| Your instructions |
Starting at the first line of the listing below, repeat each line up to and including the one containing "of the wall". Leave out pictures.

| Dataset extract |
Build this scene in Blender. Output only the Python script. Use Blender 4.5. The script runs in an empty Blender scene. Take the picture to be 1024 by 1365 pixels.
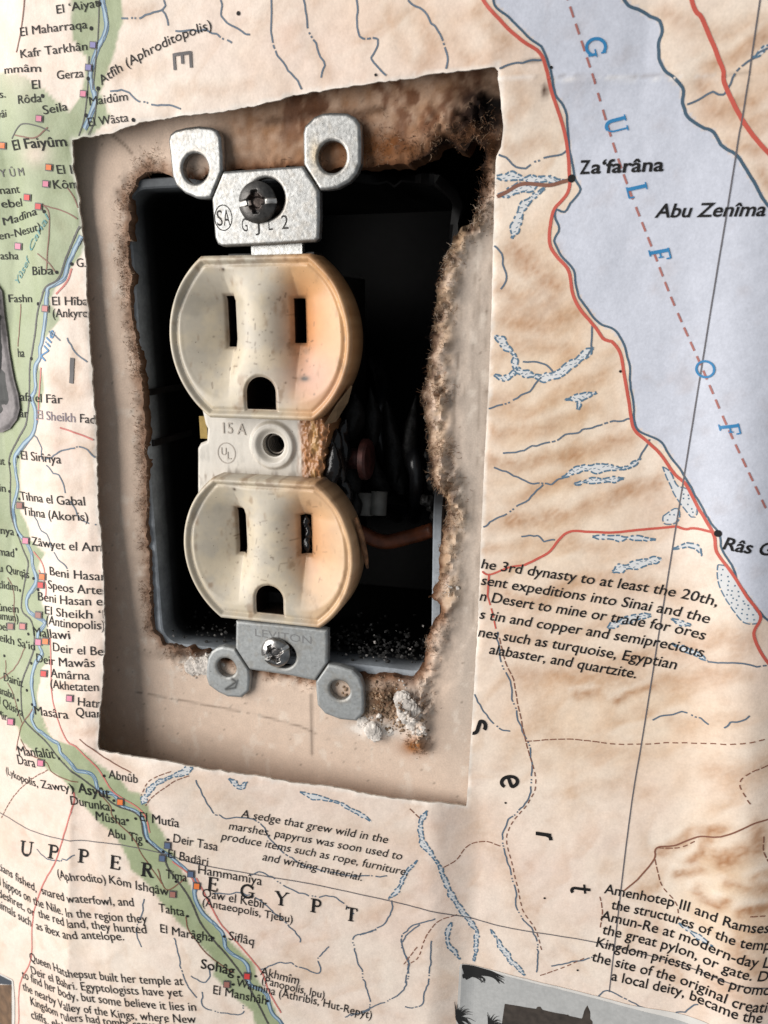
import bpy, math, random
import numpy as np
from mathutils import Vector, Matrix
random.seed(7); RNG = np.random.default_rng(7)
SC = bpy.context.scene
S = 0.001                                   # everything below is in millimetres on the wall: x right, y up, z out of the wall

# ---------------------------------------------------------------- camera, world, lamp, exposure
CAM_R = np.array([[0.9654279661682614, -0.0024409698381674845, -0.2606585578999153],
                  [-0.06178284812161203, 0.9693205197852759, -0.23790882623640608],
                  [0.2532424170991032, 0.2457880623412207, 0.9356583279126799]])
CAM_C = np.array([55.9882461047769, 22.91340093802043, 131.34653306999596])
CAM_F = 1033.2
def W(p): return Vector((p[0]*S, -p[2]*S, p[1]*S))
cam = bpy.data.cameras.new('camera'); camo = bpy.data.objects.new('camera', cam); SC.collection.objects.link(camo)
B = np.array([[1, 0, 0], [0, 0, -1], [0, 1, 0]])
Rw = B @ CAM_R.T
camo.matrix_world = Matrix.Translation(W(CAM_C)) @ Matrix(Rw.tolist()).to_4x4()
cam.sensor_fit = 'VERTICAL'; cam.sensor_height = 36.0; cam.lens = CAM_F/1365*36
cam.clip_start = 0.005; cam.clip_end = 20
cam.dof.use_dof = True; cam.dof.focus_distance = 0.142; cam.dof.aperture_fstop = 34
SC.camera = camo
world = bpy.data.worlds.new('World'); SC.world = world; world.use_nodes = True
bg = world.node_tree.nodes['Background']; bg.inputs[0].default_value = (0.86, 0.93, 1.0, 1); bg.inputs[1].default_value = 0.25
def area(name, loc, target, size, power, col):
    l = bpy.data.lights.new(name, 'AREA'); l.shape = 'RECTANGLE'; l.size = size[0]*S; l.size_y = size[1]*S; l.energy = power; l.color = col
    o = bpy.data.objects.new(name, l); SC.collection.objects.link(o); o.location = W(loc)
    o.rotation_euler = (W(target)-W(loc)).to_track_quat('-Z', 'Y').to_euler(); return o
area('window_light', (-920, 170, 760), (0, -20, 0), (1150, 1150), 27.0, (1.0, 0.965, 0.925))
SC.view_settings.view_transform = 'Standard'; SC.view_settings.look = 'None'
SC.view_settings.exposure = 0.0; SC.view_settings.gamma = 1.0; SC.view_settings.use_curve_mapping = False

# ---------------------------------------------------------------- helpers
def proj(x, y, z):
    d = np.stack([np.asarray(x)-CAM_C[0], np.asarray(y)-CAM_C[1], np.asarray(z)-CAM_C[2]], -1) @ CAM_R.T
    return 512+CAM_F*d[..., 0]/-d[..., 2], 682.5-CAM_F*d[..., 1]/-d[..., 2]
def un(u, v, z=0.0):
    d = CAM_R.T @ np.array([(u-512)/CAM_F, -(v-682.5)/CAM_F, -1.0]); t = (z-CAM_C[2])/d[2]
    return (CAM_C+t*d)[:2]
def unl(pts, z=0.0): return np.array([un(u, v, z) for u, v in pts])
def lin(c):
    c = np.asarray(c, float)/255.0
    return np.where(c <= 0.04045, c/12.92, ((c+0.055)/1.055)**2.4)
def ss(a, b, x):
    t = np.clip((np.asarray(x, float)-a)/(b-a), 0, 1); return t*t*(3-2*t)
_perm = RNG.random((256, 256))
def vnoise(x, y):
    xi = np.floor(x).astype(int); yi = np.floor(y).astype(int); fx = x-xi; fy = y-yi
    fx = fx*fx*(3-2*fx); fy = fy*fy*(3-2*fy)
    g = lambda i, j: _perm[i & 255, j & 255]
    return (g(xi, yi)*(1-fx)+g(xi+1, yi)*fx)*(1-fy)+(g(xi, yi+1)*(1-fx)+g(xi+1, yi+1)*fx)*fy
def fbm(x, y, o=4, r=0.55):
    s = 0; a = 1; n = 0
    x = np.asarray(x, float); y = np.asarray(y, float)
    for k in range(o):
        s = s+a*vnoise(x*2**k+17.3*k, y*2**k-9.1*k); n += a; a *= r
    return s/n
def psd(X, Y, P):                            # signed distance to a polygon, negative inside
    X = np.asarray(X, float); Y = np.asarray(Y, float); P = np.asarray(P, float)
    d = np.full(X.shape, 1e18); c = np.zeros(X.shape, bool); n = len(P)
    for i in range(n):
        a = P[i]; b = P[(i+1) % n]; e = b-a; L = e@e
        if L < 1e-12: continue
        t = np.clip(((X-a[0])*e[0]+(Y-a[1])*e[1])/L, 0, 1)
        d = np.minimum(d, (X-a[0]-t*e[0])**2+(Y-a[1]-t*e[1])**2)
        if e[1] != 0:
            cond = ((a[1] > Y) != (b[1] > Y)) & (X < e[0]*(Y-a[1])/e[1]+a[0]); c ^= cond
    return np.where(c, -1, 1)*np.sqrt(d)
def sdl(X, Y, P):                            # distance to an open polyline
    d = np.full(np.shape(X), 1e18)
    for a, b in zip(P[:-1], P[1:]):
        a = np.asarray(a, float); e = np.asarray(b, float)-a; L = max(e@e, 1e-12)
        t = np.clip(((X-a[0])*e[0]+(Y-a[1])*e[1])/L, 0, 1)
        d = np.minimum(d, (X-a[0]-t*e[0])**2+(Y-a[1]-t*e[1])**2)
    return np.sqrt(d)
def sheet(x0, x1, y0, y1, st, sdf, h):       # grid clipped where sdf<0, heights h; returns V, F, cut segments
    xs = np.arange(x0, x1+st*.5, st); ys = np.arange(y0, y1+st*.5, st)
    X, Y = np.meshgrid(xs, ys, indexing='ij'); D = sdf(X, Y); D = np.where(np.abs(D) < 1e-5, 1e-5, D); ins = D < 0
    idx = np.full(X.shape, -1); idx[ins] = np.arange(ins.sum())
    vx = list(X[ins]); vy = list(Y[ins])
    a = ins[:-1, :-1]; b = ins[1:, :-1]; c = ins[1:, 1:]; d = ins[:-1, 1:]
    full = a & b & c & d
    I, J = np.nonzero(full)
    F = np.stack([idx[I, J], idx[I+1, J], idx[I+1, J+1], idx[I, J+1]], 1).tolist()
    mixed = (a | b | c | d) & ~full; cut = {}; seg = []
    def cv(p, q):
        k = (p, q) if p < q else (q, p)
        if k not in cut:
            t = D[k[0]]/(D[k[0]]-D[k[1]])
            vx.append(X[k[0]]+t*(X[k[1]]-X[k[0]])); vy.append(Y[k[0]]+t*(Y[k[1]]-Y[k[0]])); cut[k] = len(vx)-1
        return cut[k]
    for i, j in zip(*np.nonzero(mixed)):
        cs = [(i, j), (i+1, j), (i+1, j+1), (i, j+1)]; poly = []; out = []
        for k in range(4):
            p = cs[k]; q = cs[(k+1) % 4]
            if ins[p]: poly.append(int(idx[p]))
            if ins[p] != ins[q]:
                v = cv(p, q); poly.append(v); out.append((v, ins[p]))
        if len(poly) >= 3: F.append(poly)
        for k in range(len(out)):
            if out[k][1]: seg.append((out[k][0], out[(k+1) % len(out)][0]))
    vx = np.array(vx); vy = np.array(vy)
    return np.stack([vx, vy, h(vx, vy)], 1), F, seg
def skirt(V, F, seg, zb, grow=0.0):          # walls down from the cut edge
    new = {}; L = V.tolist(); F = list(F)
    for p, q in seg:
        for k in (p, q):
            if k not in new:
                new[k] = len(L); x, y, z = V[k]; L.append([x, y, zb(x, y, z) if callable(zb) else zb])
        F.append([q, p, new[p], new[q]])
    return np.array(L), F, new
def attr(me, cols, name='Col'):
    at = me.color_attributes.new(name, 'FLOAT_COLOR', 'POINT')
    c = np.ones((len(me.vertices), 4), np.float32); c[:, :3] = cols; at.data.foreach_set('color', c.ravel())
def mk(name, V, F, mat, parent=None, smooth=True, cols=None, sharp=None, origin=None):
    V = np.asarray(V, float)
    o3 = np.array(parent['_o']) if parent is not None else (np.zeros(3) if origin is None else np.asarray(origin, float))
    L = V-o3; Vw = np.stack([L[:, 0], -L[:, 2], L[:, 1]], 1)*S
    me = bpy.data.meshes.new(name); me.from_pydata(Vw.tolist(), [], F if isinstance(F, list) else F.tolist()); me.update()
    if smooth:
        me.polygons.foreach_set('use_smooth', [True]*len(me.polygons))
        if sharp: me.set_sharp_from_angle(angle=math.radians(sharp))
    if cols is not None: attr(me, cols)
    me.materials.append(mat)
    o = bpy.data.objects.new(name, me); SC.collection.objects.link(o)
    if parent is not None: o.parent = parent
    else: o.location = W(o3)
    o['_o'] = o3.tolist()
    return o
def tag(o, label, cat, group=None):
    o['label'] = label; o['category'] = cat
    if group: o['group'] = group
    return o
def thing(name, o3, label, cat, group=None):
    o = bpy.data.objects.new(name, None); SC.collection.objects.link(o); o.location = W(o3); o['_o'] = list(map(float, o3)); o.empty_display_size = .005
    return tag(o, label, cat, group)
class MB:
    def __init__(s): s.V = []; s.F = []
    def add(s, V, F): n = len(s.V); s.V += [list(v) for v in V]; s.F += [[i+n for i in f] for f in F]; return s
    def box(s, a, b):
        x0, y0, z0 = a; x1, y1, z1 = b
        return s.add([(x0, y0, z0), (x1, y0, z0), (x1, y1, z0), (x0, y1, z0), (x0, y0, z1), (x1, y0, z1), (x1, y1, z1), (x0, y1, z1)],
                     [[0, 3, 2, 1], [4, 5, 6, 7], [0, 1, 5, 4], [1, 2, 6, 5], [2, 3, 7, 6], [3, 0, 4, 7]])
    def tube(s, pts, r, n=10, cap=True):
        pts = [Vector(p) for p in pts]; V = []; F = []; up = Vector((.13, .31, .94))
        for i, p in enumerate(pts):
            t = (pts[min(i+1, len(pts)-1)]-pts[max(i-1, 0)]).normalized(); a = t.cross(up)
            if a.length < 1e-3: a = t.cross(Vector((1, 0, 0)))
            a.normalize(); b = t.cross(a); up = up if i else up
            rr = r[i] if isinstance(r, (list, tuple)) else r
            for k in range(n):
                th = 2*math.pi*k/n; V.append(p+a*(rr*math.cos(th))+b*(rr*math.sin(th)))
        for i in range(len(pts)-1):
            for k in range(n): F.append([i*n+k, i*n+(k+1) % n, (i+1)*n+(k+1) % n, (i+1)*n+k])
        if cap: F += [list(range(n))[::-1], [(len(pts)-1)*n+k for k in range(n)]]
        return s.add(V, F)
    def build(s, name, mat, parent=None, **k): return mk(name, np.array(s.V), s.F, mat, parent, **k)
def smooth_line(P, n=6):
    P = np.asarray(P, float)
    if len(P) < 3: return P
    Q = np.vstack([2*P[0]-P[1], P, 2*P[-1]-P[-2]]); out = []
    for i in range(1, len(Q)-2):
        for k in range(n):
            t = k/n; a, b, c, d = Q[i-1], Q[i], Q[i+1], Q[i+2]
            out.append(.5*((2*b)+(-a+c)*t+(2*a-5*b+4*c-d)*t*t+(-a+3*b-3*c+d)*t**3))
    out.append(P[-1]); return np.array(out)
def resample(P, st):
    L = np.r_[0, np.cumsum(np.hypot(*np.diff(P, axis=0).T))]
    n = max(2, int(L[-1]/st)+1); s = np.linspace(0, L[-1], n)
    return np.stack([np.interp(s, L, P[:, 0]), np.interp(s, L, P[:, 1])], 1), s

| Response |
Build this scene in Blender. Output only the Python script. Use Blender 4.5. The script runs in an empty Blender scene. Take the picture to be 1024 by 1365 pixels.
import bpy, math, random
import numpy as np
from mathutils import Vector, Matrix
random.seed(7); RNG = np.random.default_rng(7)
SC = bpy.context.scene
S = 0.001                                   # everything below is in millimetres on the wall: x right, y up, z out of the wall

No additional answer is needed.